J'ai peur moi aussi d'oublier peu à peu ces moments anciens, j'ai peur d'avoir gravi un échelon et de me rapprocher un peu plus de ma fin.
J'ai cette idée folle de te chercher, de te ressentir. Pourquoi ne pas y croire ? Je te sens à mes cotés, bien plus que lorsque tu étais en vie, libérée de tes maux.
Le poème de Saint Augustin que j'ai lu le jour de tes obsèques résonne encore en moi. Pourquoi ne serais-tu pas alors « juste de l'autre coté du chemin » ?

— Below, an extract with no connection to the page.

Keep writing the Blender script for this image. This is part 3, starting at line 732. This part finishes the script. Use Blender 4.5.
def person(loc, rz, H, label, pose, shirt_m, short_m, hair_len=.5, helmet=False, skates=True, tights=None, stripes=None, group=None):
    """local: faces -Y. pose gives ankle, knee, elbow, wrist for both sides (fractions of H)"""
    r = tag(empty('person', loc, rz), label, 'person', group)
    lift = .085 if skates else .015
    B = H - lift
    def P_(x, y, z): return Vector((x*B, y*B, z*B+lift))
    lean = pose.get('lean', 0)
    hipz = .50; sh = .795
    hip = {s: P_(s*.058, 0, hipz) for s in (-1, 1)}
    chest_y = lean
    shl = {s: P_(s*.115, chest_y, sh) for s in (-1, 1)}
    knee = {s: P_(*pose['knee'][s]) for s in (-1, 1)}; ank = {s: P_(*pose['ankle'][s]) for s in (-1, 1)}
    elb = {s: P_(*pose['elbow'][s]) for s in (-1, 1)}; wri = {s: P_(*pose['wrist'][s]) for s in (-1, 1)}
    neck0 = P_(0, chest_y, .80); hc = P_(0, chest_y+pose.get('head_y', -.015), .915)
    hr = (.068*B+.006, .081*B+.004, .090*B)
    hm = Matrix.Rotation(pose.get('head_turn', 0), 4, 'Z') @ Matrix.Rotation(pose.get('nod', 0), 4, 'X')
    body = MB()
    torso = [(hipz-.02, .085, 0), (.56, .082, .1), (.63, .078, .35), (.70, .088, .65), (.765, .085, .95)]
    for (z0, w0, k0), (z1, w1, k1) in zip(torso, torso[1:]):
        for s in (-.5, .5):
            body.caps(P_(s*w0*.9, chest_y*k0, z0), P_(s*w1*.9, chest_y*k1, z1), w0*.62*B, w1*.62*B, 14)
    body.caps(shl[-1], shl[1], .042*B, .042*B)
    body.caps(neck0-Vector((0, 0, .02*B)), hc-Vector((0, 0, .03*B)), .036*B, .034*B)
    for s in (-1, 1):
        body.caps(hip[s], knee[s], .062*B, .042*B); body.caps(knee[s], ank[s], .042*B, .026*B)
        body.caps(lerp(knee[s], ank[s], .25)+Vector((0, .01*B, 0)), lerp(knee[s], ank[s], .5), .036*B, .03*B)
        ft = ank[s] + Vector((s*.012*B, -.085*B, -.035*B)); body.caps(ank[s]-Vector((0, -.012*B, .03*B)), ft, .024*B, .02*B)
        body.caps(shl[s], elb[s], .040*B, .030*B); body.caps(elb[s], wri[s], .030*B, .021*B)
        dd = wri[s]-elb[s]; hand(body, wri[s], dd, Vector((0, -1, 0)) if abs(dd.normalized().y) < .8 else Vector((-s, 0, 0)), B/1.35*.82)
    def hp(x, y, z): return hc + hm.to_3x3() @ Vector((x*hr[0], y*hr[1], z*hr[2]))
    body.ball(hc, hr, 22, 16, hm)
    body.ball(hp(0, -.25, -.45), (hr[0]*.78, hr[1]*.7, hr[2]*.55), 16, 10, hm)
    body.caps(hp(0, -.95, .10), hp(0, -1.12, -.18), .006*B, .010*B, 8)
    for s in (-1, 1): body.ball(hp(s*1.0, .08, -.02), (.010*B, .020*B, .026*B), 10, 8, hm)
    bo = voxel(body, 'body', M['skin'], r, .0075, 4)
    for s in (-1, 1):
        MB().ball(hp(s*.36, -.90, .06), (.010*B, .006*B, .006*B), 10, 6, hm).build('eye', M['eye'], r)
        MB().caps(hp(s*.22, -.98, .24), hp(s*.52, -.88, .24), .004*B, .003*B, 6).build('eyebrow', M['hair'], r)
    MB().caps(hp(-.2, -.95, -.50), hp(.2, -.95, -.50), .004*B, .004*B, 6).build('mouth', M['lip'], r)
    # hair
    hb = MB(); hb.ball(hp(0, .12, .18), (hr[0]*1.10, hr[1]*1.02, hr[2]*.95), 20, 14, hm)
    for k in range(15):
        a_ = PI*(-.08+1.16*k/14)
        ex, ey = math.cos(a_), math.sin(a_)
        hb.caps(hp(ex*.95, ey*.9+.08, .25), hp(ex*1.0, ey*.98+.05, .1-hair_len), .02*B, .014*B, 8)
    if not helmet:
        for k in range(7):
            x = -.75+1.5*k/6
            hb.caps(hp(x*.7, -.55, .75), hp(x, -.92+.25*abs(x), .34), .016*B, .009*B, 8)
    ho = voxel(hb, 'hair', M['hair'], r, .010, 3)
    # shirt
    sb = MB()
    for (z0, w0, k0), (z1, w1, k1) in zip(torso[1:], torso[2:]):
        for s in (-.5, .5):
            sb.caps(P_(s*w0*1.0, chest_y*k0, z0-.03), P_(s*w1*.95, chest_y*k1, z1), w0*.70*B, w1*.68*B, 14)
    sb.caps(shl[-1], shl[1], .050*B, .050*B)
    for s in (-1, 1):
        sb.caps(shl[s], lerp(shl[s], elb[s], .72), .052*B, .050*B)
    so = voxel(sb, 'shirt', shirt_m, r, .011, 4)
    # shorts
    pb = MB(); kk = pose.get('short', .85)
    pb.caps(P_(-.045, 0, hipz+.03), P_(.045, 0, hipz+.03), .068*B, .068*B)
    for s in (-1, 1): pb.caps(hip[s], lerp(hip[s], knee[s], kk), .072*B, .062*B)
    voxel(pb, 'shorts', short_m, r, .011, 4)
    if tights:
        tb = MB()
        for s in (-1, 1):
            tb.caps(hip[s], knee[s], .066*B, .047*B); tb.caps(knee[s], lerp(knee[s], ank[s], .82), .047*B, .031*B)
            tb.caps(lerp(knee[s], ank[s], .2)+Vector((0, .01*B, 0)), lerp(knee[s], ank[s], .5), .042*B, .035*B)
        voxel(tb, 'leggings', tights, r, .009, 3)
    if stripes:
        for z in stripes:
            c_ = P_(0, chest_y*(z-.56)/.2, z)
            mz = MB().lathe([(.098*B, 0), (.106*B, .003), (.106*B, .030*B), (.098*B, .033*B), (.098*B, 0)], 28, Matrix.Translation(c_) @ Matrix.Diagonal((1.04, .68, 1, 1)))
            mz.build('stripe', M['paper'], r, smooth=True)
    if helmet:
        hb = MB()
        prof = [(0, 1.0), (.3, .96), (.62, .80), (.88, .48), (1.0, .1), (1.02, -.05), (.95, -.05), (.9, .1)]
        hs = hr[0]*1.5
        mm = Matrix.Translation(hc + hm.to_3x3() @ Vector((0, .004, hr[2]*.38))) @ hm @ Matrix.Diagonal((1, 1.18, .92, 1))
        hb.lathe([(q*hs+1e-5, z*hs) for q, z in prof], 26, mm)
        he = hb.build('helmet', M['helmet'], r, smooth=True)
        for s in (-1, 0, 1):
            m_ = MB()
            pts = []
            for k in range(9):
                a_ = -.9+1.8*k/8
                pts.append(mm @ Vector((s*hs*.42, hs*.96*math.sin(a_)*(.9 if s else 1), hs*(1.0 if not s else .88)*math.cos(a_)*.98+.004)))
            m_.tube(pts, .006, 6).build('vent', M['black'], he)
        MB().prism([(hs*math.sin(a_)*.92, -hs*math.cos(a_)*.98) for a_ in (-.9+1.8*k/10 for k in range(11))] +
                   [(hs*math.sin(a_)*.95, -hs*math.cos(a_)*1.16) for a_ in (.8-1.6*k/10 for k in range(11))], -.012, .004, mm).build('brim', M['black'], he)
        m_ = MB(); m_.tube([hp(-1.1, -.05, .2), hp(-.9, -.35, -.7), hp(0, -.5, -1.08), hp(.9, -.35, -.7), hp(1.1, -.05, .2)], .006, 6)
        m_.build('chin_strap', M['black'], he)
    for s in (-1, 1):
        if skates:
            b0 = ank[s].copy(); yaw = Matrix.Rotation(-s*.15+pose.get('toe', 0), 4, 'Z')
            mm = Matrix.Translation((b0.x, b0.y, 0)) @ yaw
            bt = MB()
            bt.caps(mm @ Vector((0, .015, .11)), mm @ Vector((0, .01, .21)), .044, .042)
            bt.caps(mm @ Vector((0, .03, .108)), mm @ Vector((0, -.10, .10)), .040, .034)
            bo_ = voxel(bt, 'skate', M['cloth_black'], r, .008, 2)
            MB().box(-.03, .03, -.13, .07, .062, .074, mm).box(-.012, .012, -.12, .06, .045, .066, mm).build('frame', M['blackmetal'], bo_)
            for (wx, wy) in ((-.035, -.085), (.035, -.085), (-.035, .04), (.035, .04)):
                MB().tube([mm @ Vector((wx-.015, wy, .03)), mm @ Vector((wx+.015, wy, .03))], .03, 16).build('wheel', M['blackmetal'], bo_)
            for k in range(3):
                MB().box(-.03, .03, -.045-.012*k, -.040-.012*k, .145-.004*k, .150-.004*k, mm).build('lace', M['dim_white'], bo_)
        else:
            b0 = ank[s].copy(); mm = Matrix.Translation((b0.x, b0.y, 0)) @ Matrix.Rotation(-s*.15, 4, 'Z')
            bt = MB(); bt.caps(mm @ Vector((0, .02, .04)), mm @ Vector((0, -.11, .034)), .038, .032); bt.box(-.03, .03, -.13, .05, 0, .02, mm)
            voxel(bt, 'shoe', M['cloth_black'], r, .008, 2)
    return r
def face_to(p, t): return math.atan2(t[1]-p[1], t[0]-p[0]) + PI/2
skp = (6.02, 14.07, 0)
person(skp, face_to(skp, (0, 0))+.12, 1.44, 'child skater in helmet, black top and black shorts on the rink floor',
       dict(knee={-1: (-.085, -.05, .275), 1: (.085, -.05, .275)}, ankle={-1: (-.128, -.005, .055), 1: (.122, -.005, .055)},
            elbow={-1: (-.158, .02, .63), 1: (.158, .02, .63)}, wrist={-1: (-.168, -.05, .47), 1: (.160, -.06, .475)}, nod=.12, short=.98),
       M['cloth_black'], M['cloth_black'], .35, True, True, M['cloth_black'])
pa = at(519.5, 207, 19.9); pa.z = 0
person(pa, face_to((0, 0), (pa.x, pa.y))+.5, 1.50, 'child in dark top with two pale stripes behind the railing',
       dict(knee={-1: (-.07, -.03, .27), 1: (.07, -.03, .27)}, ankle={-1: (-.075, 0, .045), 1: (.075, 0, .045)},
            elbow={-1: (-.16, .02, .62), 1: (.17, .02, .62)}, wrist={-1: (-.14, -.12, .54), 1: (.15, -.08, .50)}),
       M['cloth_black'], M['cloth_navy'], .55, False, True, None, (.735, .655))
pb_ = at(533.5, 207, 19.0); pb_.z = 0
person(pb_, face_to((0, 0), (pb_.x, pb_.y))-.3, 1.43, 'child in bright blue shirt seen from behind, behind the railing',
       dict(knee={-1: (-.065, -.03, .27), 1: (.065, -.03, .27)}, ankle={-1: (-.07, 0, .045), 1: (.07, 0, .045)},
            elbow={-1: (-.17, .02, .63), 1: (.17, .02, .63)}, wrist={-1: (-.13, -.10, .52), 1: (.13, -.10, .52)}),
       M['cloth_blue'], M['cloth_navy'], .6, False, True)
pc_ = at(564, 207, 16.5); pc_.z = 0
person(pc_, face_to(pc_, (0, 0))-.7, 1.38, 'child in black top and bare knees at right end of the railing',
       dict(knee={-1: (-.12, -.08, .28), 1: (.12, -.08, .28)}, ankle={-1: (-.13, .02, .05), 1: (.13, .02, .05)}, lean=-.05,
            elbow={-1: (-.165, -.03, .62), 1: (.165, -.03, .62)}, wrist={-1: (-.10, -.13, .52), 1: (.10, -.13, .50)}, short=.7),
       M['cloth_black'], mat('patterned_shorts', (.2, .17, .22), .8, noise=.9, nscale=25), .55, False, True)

J'ai besoin de trouver du sens, j'ai besoin que tu m’épaules dans mon parcours, dans ma vie. J'ai besoin de ressentir ta force et ta bonté. Je n'ai pas peur de bousculer les convenances, je suis prête à penser différemment de mon entourage. Sans preuve mais sans prosélytisme, je suis prête à m'ouvrir à d'autres croyances adogmatiques.
Alors voilà, mamie, faisons tomber ensemble les remparts du bien penser, et ouvrons nous à la possibilité d'une autre voie. Choisissons de faire confiance à ce que nous susurre notre cœur.